Franz Scheuermann und Jacqueline Avagliano leiten das Martinistüble. Foto: Simon Granville

Das Martinistüble in Kornwestheim (Kreis Ludwigsburg) versorgt pro Woche 160 Menschen mit Lebensmitteln. Auswirkungen von Altersarmut, Wirtschaftskrisen und Kriegen spürt man hier rasch. Doch etwas ist dort anders.

„Ich bin so oft hier, dass meine Frau mir im Scherz empfiehlt, hier ein Bett aufzustellen“, sagt Franz Scheuermann. Gemeinsam mit Jacqueline Avagliano hat er sich vor mehr als 20 Jahren für die Einrichtung eines Tafelladens in Kornwestheim eingesetzt. Und noch heute sind die beiden verantwortlich für die Einrichtung, die von der katholischen Kirche Sankt Martin und der Tafel Ludwigsburg getragen wird.

 

Zweimal pro Woche hat der Laden geöffnet

Aus bescheidenen Anfängen ist ein wichtiger Stützpfeiler für Menschen mit wenig Einkommen in Kornwestheim geworden. Der kleine Laden im Untergeschoss der Johannesstraße 27 hat jeden Mittwoch und Freitag für Menschen geöffnet, die Bürgergeld beziehen. Pro Öffnungstag kommen rund 80 Berechtigte und können sich dort mit Lebensmitteln zu einem Bruchteil des Ladenpreises eindecken. Anders als in anderen Tafelläden ist das Kornwestheimer Modell komplett ehrenamtlich organisiert. Und wie die beiden Initiatoren, die sich schon davor in der Kirchengemeinde eingebracht haben, steht das Martinistüble ganz im Zeichen des Gedankens vom Teilen und Unterstützen von Bedürftigen.

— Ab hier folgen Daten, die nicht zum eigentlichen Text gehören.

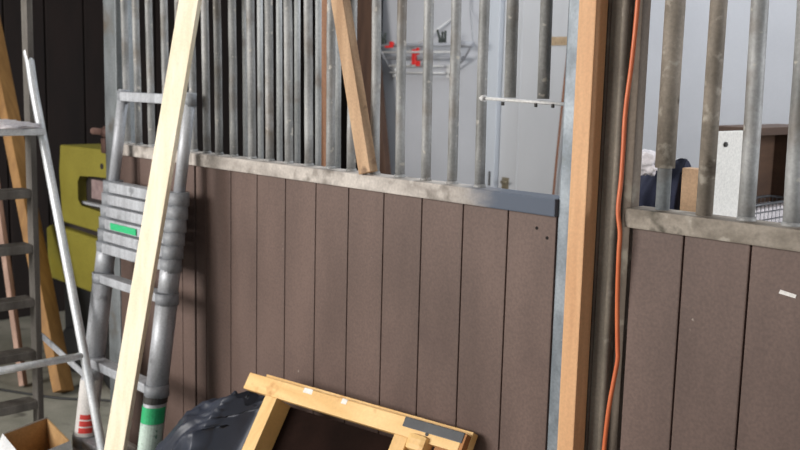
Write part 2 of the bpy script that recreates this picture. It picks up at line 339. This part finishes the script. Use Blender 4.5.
# stickers
def sleeve(X, z0, z1, r, a0, a1, m, name, lab=None, parent=None):
    b = MB(); n = 12
    ri = [[b.bm.verts.new((X+(rr)*math.cos(a0+(a1-a0)*k/n), lad(z)+(rr)*math.sin(a0+(a1-a0)*k/n), z)) for k in range(n+1)] for rr in (r, r+.0015) for z in (z0, z1)]
    A, B, Cc, D = ri
    for k in range(n):
        b.bm.faces.new((A[k],A[k+1],B[k+1],B[k])); b.bm.faces.new((Cc[k],D[k],D[k+1],Cc[k+1]))
        b.bm.faces.new((A[k],Cc[k],Cc[k+1],A[k+1])); b.bm.faces.new((B[k],B[k+1],D[k+1],D[k]))
    for k in (0, n): b.bm.faces.new((A[k],B[k],D[k],Cc[k]))
    o = b.build(name, m, parent or t)
    if lab: o['label'] = lab
    return o
s = sleeve(XL, .205, .42, .0405, -2.2, .3, M['labelw'], 'sticker', 'pale sticker with a red print')
for i, (z0, z1) in enumerate(((.222,.242),(.248,.268),(.274,.292))): sleeve(XL, z0, z1, .0425, -1.2, .05, M['red'], 'red_print', None, s)
sleeve(XR, .376, .432, .0405, -2.4, .5, M['green'], 'sticker', 'green sticker band')
sleeve(XR, .444, .467, .0405, -2.6, .8, M['capdk'], 'dark_band')
s = sleeve(XR, .22, .373, .0405, -2.4, .5, M['mint'], 'sticker', 'pale mint sticker with faint print')
y = lad(1.005)
b = MB().box(XL+.075, XL+.26, y-.036, y-.0325, .992, 1.016); o = b.build('sticker', M['green'], t); o['label'] = 'green sticker on a stacked rung'

# pale batten in front of the ladder
a = math.radians(28); b = MB()
b.beam((-2.884,-.425,.005),(-2.842,-.030,2.10),(math.cos(a),math.sin(a),0),.072,.024,.002)
tag(b.build('timber_batten', M['pale']), 'long pale new batten leaning in front of the telescopic ladder', 'timber')

# ------------------------------------------------------------------ stepladder
Y1, Y0 = -.255, -.70
t = thing('stepladder', 'dull aluminium stepladder with a bright tube support frame', 'stepladder', (-3.5,-.47,0))
for y, nm in ((Y1,'far'),(Y0,'near')):
    MB().box(-3.742,-3.692,y-.012,y+.012,.02,2.02,.003).build('stile', M['aludk'], t)
    MB().box(-3.752,-3.682,y-.018,y+.018,0,.05,.004).build('foot', M['capdk'], t)
b = MB(); b.tube([(-3.717,Y1,2.02),(-3.717,Y0,2.02)], .014, 12); b.build('hand_bar', M['aludk'], t)
for z in (.265,.47,.68,.893,1.108):
    b = MB().box(-3.775,-3.695,Y0+.012,Y1-.012,z-.033,z,.004)
    for k in range(4): b.box(-3.77+k*.019,-3.762+k*.019,Y0+.014,Y1-.014,z,z+.002)
    b.build('step', M['aludk'], t)
b = MB().box(-3.76,-3.565,Y0+.012,Y1-.006,1.325,1.35,.004); b.build('platform', M['alubr'], t)
def legx(z): return -3.72+(1.612-z)*.382
for y in (Y1, Y0):
    b = MB().tube(smooth([(-3.722,y,1.635),(-3.716,y,1.622),(-3.700,y,1.585),(legx(1.45)-.002,y,1.45),(legx(1.0),y,1.0),(legx(.5),y,.5),(legx(.02),y,.02)],6), .0165, 14)
    b.build('support_leg', M['alubr'], t)
    MB().tube([(legx(.0),y,.0),(legx(.04),y,.04)], .019, 12).build('foot', M['capdk'], t)
MB().tube([(legx(.535),Y0,.535),(legx(.535),Y1,.535)], .0135, 12).build('crossbar', M['alubr'], t)
MB().beam((-3.705,Y1+.016,.525),(legx(.44),Y1+.016,.435),(0,1,0),.006,.026,.001).build('spreader', M['alu'], t)
MB().beam((-3.705,Y0-.016,.525),(legx(.44),Y0-.016,.435),(0,1,0),.006,.026,.001).build('spreader', M['alu'], t)

def cloth_blob(c, r, amp, seed, sub=4, flat=None):
    b = MB(); bmesh.ops.create_icosphere(b.bm, subdivisions=sub, radius=1)
    for v in b.bm.verts:
        n = v.co.normalized(); q = n*2.2 + Vector((seed,seed*2,0))
        f = 1 + amp*(noise.noise(q)*.8 + (1-abs(noise.noise(q*1.7)))*.7 - .45 + .35*noise.noise(q*3.5))
        v.co = Vector((c[0]+n.x*r[0]*f, c[1]+n.y*r[1]*f, c[2]+n.z*r[2]*f))
        if flat is not None and v.co.z < flat: v.co.z = flat
    for f in b.bm.faces: f.smooth = True
    return b
tag(cloth_blob((-3.625,-.40,1.357),(.075,.125,.019),.5,3.1,4,1.3505).build('rag', M['cloth']), 'crumpled white rag on top of the stepladder platform', 'rag')
tag(cloth_blob((-3.735,-.385,1.366),(.022,.035,.018),.5,8.3,4,1.3505).build('rag', M['teal']), 'teal rag on the stepladder platform', 'rag')

# ------------------------------------------------------------------ dark passage behind the stepladder
t = thing('yellow_machine', 'yellow plastic-bodied machine with a dark recess in the dark passage', 'machine', (-4.55,.55,0))
yf = .37; xa, xb = -4.815, -4.23
b = MB()
b.prism([(xa+.01,.80),(xa-.005,1.06),(xa+.005,1.195),(xb,1.20),(xb,1.065),(-4.60,1.065),(-4.63,1.03),(-4.63,.93),(-4.59,.895),(xb,.895),(xb,.79)], yf, yf+.32, .012)
b.build('upper_housing', M['yellow'], t)
b = MB().box(-4.64,xb-.01,yf+.05,yf+.28,.89,1.07); b.build('recess_panel', M['ydark'], t)
MB().box(-4.545,-4.36,yf+.035,yf+.052,.945,1.04,.003).build('nameplate', M['plate'], t)
MB().box(-4.63,-4.30,yf+.02,yf+.05,.912,.924,.003).build('trim_bar', M['alu'], t)
MB().tube([(-4.36,yf-.004,1.12),(-4.36,yf+.02,1.12)], .014, 12).build('screw_cap', M['ydark'], t)
b = MB().prism([(-5.03,.47),(-5.04,.74),(-4.98,.765),(xb,.745),(xb,.50),(-4.3,.47)], yf+.02, yf+.36, .015); b.build('lower_housing', M['yellow'], t)
MB().box(-4.95,xb-.02,yf+.06,yf+.3,.735,.81).build('joint_band', M['ydark'], t)
b = MB().box(-4.93,xb-.02,yf+.06,yf+.34,.16,.50,.01); b.build('chassis', M['blackpl'], t)
for x, yy in ((-4.8,yf+.06),(-4.8,yf+.34),(-4.36,yf+.06),(-4.36,yf+.34)):
    MB().tube([(x,yy-.03,.12),(x,yy-.028,.12),(x,yy+.028,.12),(x,yy+.03,.12)], [.10,.12,.12,.10], 24).build('wheel', M['blackpl'], t)

b = MB(); b.beam((-4.475,.205,.01),(-5.57,.295,2.15),(.6,-.6,0),.15,.045,.004)
tag(b.build('timber_plank', M['ochre']), 'wide ochre plank leaning in the dark behind the stepladder', 'timber')
b = MB(); b.beam((-4.70,.10,.008),(-5.3,.14,1.9),(.6,-.6,0),.05,.025,.003)
tag(b.build('timber_lath', M['pinkw']), 'narrow pinkish lath leaning behind the lower steps of the stepladder', 'timber')
tag(MB().tube(smooth([(-4.9,-.1,.006),(-4.6,.05,.006),(-4.40,.16,.006),(-4.2,.33,.006),(-3.95,.36,.006)]), .006, 8).build('floor_cord', M['blackpl']), 'thin black cord lying on the concrete floor beside the ochre plank', 'cord')

# cardboard box
t = thing('cardboard_box', 'open brown cardboard box on the floor under the stepladder', 'box', (-3.40,-.40,0))
P = [Vector((-3.466,-.500,0)), Vector((-3.535,-.300,0)), Vector((-3.245,-.345,0)), Vector((-3.176,-.545,0))]
cen = sum(P, Vector())/4
for i in range(4):
    p, q = P[i], P[(i+1)%4]; n = (cen-(p+q)/2); n.z = 0; n.normalize()
    b = MB(); b.hexa([p,q,q+n*.005,p+n*.005]+[v+Vector((0,0,.245)) for v in (p,q,q+n*.005,p+n*.005)])
    b.build('side_panel', M['card'] , t)
    if i in (0,3,2):
        b = MB(); b.hexa([p-n*.0015+Vector((0,0,.004)),q-n*.0015+Vector((0,0,.004)),q-n*.0002+Vector((0,0,.004)),p-n*.0002+Vector((0,0,.004))]+[v+Vector((0,0,.246)) for v in (p-n*.0015,q-n*.0015,q-n*.0002,p-n*.0002)])
        o = b.build('white_facing', M['cardw'], t)
        b = MB(); lean = -n*.045 + Vector((0,0,-.06)); up = Vector((0,0,.246))
        b.hexa([p+up,q+up,q+up+lean,p+up+lean]+[v+Vector((0,0,.004)) for v in (p+up,q+up,q+up+lean,p+up+lean)]); b.build('flap', M['cardw'], t)
b = MB(); b.hexa([v+Vector((0,0,.002)) for v in P]+[v+Vector((0,0,.006)) for v in P]); b.build('bottom_panel', M['card'], t)
b = MB(); I = [cen+(v-cen)*.95 for v in P]; b.hexa([v+Vector((0,0,.11)) for v in I]+[v+Vector((0,0,.118)) for v in I]); b.build('inner_flap', M['card'], t)

# ------------------------------------------------------------------ pine frame leaning on the stall panel
A = Vector((-2.418,-.152,.660)); Bp = Vector((-1.606,-.054,.668)); e = (Bp-A).normalized()
dn = Vector((0,-.56,-.83)); dn = (dn - e*dn.dot(e)).normalized(); nn = e.cross(dn)
if nn.y > 0: nn = -nn          # outward, towards the viewer
Lr = (Bp-A).length
def pt(u, s, w=0): return A + e*u + dn*s - nn*w      # u along rail, s down the frame, w depth behind the face
def slab(u0,u1,s0,s1,w0,w1,bev=.002,b=None):
    b = b or MB()
    return b.hexa([pt(u0,s0,w0),pt(u1,s0,w0),pt(u1,s1,w0),pt(u0,s1,w0),pt(u0,s0,w1),pt(u1,s0,w1),pt(u1,s1,w1),pt(u0,s1,w1)], bev)
t = thing('wooden_frame', 'yellow pine frame leaning at an angle on the brown stall boards', 'wooden frame', pt(Lr/2,.75,.03))
o = slab(0,Lr-.012,0,.052,0,.024).build('top_rail', M['pine'], t)
slab(.045,Lr,-.013,.046,.0245,.05).build('back_rail', M['pine'], t)
slab(Lr-.0115,Lr-.0015,.001,.051,.001,.024,.001).build('rail_end', M['endgr'], t)
slab(.10,.148,.052,.72,.0,.075).build('leg', M['pined'], t)
slab(.60,.646,.052,.72,.0,.075).build('leg', M['pined'], t)
slab(.148,.60,.62,.665,.01,.05).build('bottom_rail', M['pine'], t)
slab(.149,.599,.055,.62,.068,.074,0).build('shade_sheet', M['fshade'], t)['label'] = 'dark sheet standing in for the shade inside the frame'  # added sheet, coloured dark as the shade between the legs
slab(.652,.715,.036,.082,-.016,.03,.015).build('corner_block', M['pine'], t)
slab(.735,.775,.052,.105,.002,.045).build('end_block', M['endgr'], t)
b = slab(.615,.81,-.001,.027,-.0012,.004,.0015); o = b.build('tape_strip', M['tape'], t); o['label'] = 'strip of dark grey tape'
for u0,u1,s0 in ((.235,.27,-.001),(.385,.405,-.001)):
    slab(u0,u1,s0,.014,-.0008,.003,.0008).build('paint_mark', M['white'], t)
b = MB().tube([pt(.70,.03,.002),pt(.70,.03,-.002)], .005, 10); b.build('screw', M['capdk'], t)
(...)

„Weil wir beide schon vorher in der Kirchengemeinde aktiv waren, wussten wir damals schon, dass es den Bedarf für einen Tafelladen in Kornwestheim gibt“, sagt Avagliano. Beim Start vor 20 Jahren seien es vor allem ältere Mitbürger gewesen, die in den Tafelladen gekommen seien, mittlerweile sei das Publikum wesentlich gemischter.

In Tafelläden gibt es Lebensmittel zu vergünstigten Preisen. Foto: Lichtgut/Max Kovalenko

„Der Bedarf steigt immer noch, vor allem durch den Krieg in der Ukraine und die vielen Flüchtlinge hat sich einiges geändert bei der Zusammensetzung unserer Kundschaft“, sagt Avagliano. Zudem kämen auch immer wieder Menschen, die zwar arbeiteten, von dem Gehalt aber nur schlecht leben könnten. Diese erhalten als sogenannte Aufstocker auch Leistungen vom Staat und dürfen daher im Laden einkaufen.

Supermärkte sortieren weniger aus

Gleichzeitig hat man auch in Kornwestheim mit veränderten Bedingungen bei einigen Supermärkten zu kämpfen, die aussortierte Ware spenden. Der Trend gehe bei diesen dahin, selbst weniger auszusortieren und lieber überreife Lebensmittel vergünstigt zu verkaufen.

All diese Herausforderungen sind für Avagliano oder Scheuermann kein Motivationshemmnis. Beide sagen, das liege daran, dass sie fest im Glauben verwurzelt sind. Gesellschaftskritik ist bei ihnen ebenfalls nicht zu hören, dafür haben sie zu viel zu tun und organisieren. Neben dem Tafelladen sind beide auch für das benachbarte Kleiderstüble und den offenen Mittagstisch der Gemeinde verantwortlich. Auch wenn es bei 67 Helfern – weitere werden gesucht – viel Unterstützung gibt, verbringen Avagliano und Scheuermann einen Großteil ihrer Freizeit in den Einrichtungen der Gemeinde. „Ohne verständnisvolle Familien würde das nicht gehen“, sagt Avagliano.